そして、反社との黒い交際も含めて、もし万一表沙汰になったら大変な事になるだろうとみんな思っていたはずです。
ただ一人、山根明を除いては。

みんな分かっていたのに、なぜ変えようとしなかったのでしょう。
それは、変えようとして少しでも行動を起こすと、逆に自分が組織から追放されてしまうからです。
組織から追放されたら、もう“組織人”ではなくなってしまいます。
連盟の理事たちはほとんどが本業を持っているそうですが、それでも連盟内の地位を失って“組織人”でなくなることを恐れたのです。

これが会社員ならどうでしょう。
会社から追放されて“組織人”でなくなってしまうということは、すなわち「失業」を意味します。
なおさら出来ない相談ですよね。

しかしこのお祭り騒ぎも、山根会長が自ら身を引いたことで、いよいよお開きとなってしまいました。
マスメディアは、他のスポーツ団体も検証すべきではないでしょうか。
山根会長によれば、反社と関係のあるアマチュアスポーツ団体はいくらでもあるそうですから。
それにしても山根明というキラー・コンテンツを失ってしまったことは、マスメディアにとっては大打撃です。

かくなる上は、あの大学の理事長の登場が待たれます。
なにせJOC(財団法人日本オリンピック委員会)の副会長だった頃、日本最大の広域暴力団組織のトップとのツーショット写真が一部海外メディアで紹介され、“ヤクザ・オリンピック”と揶揄されたほどの人です。
つき合っていた相手に関して言えば、山根会長の相手とは比較にならないくらいの大物です。

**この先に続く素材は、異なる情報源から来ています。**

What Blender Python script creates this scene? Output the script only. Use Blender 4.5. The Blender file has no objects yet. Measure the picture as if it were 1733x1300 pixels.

当時の文部科学大臣は「私の責任において調査する」と、ぶら下がりの記者の前で大見得を切りましたが、結局調査結果などは一切明らかにされないまま、いつの間にか副会長ポストが別の人に入れ替わることで幕引きとなりました。

スポーツ団体を所管するスポーツ庁と、その上部組織である文部科学省にはもう少ししっかりしてもらいたいものです。
自分の息子を医大に裏口入学させている暇があったら、本来業務のひとつである各スポーツ団体と反社会的勢力との関係チェックをキチンと行うべきではないでしょうか。